Will the real Mr. Mathis please stand up, please stand up, please stand up? In a seven-year career Bubba Sparxxx has experienced more ups and downs than the Red Hills of Georgia. On his 2001 debut “Dark Days, Bright Nights” he surprised the hip-hop nation with “Ugly,” a Timbaland track that put the previously unknown country rapper on the map and sent the album rocketing to gold. If Eminem set the mold for white rappers to have hip-hop credibility, Bubba broke it and recast it in his own vision of growing up hard in the rural South. 2003’s “Deliverance” proved that Warren Anderson Mathis was the real deal, but unfortunately the mainstream had concluded he was either a fad or largely Timbaland’s creation, and thus his sophomore album was snubbed. “The Charm” pulled off a double play by simultaneously moving out of Timbaland’s long shadow and topping the charts with the Mr. Collipark produced “Ms. New Booty.” Unfortunately that success was ironic in that it traded in the very charm that made Bubba such a unique artist in an occasionally repetitive genre of hip-hop. By the latest numbers the album still hovers just under RIAA’s certification for gold two years after its release, so one might wonder if the chart-topping single combined with the shine being rubbed off his artistic creativity was really worth it.
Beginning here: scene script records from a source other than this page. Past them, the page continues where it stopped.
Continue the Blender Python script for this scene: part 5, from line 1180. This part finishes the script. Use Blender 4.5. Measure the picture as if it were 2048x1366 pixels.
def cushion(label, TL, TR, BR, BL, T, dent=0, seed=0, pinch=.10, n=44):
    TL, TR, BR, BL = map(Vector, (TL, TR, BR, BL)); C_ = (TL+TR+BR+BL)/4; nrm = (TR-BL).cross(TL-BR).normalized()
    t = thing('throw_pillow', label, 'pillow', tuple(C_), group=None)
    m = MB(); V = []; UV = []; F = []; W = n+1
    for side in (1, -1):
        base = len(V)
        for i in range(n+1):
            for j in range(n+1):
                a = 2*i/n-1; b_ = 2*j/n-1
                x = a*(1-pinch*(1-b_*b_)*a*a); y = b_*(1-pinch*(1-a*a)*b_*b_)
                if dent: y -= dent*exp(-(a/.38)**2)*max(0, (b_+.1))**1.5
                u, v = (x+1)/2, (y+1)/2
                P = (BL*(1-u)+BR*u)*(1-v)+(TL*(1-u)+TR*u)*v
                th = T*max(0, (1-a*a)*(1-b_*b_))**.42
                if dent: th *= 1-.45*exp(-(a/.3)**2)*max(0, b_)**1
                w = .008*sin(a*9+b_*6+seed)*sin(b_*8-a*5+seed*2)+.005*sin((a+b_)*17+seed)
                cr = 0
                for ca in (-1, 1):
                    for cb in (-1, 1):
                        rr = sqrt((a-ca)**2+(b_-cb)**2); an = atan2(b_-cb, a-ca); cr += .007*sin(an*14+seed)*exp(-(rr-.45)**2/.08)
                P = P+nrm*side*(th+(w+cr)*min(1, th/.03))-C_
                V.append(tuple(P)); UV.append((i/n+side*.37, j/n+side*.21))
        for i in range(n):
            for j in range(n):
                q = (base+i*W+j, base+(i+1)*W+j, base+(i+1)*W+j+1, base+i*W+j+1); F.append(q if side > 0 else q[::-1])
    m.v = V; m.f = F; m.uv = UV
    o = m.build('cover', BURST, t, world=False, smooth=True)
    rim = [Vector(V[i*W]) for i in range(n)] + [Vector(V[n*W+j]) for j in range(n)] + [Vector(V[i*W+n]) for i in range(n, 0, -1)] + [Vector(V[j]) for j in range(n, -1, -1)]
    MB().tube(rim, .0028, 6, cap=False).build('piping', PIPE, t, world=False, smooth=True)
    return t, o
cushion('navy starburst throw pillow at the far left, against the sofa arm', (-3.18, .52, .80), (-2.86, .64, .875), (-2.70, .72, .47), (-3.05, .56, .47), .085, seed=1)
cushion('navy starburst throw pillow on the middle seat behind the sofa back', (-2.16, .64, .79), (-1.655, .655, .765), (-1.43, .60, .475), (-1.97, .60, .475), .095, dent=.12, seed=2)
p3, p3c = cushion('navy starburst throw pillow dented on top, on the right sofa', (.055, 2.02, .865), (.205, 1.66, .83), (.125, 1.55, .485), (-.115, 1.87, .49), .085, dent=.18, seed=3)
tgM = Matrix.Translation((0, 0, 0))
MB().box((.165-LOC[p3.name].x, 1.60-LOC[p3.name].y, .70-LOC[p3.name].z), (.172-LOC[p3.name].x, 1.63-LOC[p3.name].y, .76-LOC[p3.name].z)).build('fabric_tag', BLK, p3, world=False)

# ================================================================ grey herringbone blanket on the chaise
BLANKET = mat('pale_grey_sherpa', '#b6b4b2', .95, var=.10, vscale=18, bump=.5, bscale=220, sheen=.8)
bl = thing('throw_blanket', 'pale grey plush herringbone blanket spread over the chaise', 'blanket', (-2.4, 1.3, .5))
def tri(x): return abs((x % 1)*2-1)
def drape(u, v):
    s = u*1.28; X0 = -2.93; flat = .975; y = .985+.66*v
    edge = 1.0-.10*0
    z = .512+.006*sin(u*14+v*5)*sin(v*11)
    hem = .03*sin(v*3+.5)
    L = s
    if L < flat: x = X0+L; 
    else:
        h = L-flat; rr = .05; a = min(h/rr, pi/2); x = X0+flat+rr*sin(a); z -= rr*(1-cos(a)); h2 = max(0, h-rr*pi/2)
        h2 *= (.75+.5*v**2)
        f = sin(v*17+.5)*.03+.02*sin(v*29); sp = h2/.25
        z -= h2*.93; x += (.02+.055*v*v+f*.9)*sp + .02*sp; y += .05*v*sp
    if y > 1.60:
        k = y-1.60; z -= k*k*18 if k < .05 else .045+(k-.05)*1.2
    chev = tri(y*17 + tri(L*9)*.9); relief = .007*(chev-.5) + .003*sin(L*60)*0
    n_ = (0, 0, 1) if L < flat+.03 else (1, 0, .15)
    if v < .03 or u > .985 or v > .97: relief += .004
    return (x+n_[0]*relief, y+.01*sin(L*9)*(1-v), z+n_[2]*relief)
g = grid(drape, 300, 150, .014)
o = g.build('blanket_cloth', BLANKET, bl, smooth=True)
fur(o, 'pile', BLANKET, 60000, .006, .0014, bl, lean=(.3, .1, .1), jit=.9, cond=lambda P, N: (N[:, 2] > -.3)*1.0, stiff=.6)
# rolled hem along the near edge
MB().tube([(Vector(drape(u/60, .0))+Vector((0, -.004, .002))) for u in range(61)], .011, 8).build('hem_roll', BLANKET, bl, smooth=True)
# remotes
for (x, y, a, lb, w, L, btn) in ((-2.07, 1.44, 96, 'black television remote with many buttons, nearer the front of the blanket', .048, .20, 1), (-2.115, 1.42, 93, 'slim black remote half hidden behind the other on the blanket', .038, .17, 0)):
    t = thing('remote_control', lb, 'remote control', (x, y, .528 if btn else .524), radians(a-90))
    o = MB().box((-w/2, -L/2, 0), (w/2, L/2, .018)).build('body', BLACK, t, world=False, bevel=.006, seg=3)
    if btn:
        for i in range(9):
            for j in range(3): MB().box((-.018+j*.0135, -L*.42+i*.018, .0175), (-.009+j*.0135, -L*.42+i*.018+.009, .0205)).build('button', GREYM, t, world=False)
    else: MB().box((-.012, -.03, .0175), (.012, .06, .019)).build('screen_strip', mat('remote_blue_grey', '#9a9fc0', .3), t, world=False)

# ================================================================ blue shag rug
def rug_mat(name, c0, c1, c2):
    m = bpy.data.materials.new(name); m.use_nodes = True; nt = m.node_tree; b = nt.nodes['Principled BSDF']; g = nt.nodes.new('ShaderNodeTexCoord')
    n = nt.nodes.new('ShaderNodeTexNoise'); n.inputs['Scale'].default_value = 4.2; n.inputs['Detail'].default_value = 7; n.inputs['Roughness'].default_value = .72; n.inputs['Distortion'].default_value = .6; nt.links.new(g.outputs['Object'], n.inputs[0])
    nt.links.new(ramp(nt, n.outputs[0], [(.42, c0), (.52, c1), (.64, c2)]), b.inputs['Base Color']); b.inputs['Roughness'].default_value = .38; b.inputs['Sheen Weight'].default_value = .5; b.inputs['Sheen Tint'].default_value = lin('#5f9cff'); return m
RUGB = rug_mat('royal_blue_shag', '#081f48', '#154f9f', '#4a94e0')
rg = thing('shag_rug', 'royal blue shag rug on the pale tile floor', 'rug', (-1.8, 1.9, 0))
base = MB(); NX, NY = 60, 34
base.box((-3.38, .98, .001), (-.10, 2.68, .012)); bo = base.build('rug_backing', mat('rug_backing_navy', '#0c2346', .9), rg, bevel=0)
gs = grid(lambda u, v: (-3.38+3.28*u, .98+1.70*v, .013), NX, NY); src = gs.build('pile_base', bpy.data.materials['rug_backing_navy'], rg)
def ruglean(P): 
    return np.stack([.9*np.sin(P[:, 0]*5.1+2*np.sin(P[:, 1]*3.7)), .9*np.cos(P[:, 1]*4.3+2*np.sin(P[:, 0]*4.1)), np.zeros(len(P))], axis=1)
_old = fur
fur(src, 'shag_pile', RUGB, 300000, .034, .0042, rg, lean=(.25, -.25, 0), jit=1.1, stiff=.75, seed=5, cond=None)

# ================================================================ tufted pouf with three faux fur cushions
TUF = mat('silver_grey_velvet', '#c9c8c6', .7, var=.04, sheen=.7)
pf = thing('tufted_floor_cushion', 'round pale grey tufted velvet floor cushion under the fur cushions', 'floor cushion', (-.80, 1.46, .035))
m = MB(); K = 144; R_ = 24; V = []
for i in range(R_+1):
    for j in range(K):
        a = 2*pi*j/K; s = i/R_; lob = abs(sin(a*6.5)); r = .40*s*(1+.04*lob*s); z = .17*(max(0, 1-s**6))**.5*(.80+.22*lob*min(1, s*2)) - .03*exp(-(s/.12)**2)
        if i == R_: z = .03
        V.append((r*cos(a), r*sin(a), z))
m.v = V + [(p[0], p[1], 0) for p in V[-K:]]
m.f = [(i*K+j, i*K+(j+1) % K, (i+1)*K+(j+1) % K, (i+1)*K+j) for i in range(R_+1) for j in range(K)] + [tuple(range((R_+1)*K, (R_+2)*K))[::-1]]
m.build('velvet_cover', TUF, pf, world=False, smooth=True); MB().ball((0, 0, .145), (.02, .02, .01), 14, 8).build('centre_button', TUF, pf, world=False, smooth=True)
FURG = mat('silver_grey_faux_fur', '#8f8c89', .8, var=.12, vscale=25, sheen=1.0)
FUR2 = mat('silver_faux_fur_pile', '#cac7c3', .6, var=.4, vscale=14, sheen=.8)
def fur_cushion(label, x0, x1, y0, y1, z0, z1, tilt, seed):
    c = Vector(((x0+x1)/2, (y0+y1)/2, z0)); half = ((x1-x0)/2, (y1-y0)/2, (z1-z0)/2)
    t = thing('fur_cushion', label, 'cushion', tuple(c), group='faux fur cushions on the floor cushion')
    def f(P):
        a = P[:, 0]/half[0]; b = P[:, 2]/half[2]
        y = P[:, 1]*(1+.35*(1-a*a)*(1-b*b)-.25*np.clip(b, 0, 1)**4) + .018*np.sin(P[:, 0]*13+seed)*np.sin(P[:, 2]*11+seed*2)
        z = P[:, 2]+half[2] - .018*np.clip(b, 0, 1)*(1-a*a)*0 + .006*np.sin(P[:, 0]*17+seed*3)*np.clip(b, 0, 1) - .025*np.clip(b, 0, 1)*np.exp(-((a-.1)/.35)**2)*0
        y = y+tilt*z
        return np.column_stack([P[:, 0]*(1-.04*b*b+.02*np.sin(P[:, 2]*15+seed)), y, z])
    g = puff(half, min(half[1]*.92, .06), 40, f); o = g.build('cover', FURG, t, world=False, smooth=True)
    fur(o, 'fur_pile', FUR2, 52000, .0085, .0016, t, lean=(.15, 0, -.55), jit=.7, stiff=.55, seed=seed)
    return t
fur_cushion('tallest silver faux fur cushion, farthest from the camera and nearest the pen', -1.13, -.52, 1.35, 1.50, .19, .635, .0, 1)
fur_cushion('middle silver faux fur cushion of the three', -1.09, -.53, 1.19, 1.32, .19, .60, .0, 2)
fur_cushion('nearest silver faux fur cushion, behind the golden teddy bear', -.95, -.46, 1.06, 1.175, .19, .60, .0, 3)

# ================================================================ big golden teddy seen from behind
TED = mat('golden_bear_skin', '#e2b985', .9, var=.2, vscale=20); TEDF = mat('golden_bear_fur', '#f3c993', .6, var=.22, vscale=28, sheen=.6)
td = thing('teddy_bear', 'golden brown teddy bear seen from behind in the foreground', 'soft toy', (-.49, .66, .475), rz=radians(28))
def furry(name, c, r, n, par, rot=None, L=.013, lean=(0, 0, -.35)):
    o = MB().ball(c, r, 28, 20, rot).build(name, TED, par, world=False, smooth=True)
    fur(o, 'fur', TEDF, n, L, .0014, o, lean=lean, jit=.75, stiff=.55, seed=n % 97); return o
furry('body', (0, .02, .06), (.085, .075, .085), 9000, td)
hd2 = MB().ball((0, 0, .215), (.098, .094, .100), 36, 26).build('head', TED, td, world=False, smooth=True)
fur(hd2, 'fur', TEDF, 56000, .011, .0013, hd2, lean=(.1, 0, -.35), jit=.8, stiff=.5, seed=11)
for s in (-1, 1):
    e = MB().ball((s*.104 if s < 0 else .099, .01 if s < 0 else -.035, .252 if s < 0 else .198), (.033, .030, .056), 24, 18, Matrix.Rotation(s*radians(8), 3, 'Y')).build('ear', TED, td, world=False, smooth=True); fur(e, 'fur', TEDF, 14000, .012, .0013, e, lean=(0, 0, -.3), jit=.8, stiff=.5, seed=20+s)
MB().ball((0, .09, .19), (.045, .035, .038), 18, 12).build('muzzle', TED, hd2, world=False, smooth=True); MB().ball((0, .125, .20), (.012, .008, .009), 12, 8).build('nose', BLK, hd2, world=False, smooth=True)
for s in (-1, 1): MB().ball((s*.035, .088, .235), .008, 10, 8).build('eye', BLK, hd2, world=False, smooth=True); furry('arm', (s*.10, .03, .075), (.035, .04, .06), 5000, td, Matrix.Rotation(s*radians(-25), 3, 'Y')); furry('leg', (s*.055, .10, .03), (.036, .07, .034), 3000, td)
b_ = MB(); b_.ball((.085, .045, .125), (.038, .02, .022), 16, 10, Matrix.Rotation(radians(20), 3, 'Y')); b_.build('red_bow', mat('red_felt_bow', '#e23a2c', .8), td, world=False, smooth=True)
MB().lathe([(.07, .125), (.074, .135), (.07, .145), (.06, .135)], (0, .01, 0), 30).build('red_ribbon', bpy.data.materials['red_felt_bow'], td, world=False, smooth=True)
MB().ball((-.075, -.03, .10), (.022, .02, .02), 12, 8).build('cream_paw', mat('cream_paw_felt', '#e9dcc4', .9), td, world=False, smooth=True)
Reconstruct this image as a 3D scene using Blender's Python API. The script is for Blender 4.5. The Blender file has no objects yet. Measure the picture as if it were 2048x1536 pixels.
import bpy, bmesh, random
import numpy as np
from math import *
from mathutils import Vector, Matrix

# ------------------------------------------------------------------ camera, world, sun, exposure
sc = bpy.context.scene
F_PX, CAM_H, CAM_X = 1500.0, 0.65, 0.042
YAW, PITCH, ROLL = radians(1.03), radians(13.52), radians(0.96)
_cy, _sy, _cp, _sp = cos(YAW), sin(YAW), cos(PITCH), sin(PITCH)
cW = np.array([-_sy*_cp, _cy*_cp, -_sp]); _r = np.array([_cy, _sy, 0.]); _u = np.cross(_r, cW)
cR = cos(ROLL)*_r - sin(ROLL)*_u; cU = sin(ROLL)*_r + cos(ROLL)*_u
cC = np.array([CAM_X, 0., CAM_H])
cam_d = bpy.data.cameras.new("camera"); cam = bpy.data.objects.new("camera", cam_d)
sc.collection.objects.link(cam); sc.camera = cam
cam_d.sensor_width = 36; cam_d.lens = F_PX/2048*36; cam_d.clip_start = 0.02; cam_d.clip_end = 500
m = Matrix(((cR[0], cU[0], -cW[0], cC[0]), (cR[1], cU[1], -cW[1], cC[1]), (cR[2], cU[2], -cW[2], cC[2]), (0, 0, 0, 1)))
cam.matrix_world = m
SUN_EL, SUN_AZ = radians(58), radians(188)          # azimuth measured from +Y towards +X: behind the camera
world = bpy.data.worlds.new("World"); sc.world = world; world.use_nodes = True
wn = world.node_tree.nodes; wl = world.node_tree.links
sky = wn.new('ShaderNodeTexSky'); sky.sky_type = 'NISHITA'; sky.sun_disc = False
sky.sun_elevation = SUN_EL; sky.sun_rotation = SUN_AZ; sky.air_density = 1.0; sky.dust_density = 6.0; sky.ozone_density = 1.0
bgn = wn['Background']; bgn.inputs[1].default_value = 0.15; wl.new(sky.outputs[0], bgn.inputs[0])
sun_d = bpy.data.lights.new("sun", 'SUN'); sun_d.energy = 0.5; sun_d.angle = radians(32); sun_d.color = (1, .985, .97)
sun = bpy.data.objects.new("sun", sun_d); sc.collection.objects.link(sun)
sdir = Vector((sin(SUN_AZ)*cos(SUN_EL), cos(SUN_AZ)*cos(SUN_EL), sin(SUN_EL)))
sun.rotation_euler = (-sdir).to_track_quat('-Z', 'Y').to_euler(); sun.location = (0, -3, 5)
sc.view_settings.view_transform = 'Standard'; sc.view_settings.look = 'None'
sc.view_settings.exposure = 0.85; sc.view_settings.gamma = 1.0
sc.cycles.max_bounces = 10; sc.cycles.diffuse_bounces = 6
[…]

In that same two year span Sparxxx disappeared off the map only to resurface completely unannounced with “The Lost Tracks.” To my knowledge this release is only available on surfaces like iTunes and Rhapsody. This is undoubtedly a low-risk venture for Sparxxx, as he could master the entire album in his own Twice On Sunday studios and distribute it digitally without having to pair up with any major labels or give them a cut of the profits. The flipside of that profitable equation is that it’s hard to generate interest in an album without the juggernaut of publicity those major labels can provide, even for a fairly popular Southern rapper with three albums under his belt. I stumbled across this album’s existance entirely by accident and various discographies of his career online don’t even bother to put it on the list. Since RapReviews.com is purposefully shining a light on “The Lost Tracks” that stance may have to change. While a low-publicity digital-only release undoubtedly won’t move the units that previous big label projects did, the song “Never Scared” illustrates that Sparxxx’ has returned his focus to authenticity and made it a priority over chart success:

“E’rybody’s so fuckin tough on these rap songs
E’rybody from the hood and used to get they trap on
{*pbbbt*} Well somebody’s lyin I promise you
Ran ’em through the Macintosh, you ain’t even half a block
Talkin ’bout half a block, boy you soundin real retarded
Wasn’t no dope until you started writing so creatively
If tellin folks the truth means I’m hatin then I’m hatin
But it ain’t nothin glorious in misleadin your audience”

That refreshing honesty can also be found in the song’s chorus, when Bubba vows that unlike other hard-assed MC’s he actually might be scared “just a little bit, cause I ain’t tryin to die tonight about no foolish shit.” Self-preservation doesn’t come with cowardice though, as Sparxxx still vows to defend himself if pushed to the limit. It’s a healthy dose of reality in a time and age where rappers make grossly exaggerated statements about blowing a hundred million dollars as if it were a hundred dollars, which besides being absurd is impossible to accomplish almost anywhere other than Wall Street. There’s nothing Wall Street about Bubba Sparxxx though, or even “street” per se at all, unless you consider that street a gravel road somewhere on the outskirts of Athens, Georgia. “Simple Gentleman” takes a simple horn loop, drum break and bounce sound and uses them in a simply effective way, as he vows that country boys don’t believe everyone who professes to be a G. “Easy Way” is a little more reminiscent of his Timbaland days, rocking a sung chorus and smooth piano backdrop, while “Get Em Shawty” featuring Killer Mike rocks an incredibly hardheaded beat as crunk as anything in the South. If the title seems familiar the song was also featured on the digital-only Mike release “Ghetto Extraordinary” but it’s apparent from this album that multiple versions of the song featuring different guests must have been recorded.

Sadly like most digital releases liner notes and producer credits are unavailable, so I can’t fill you in on who did superb tracks like “Too Much Pain,” with perhaps the single best use of a washboard in a beat hip-hop has ever heard or ever will. Someone deserves the credit for a song that goes down sweeter than Southern style iced tea, not to mention the rappers who collaborate with Sparxxx on the song can’t get their props either. It’s hard to consider such drawbacks a major consideration given the quality of this release, or the fact this is a welcome return for an artist who seemed at one time to have lost his way. Perhaps that’s just how they do it in Athens – you come back to your roots and do something a little more down home that may not sell as well but better reflects who you are and what truly matters the most. As such I give a toast to “The Lost Tracks” and hope that no matter how many units Sparxxx sells from this point on, the real Mr. Mathis will continue to stand up for rural hip-hop.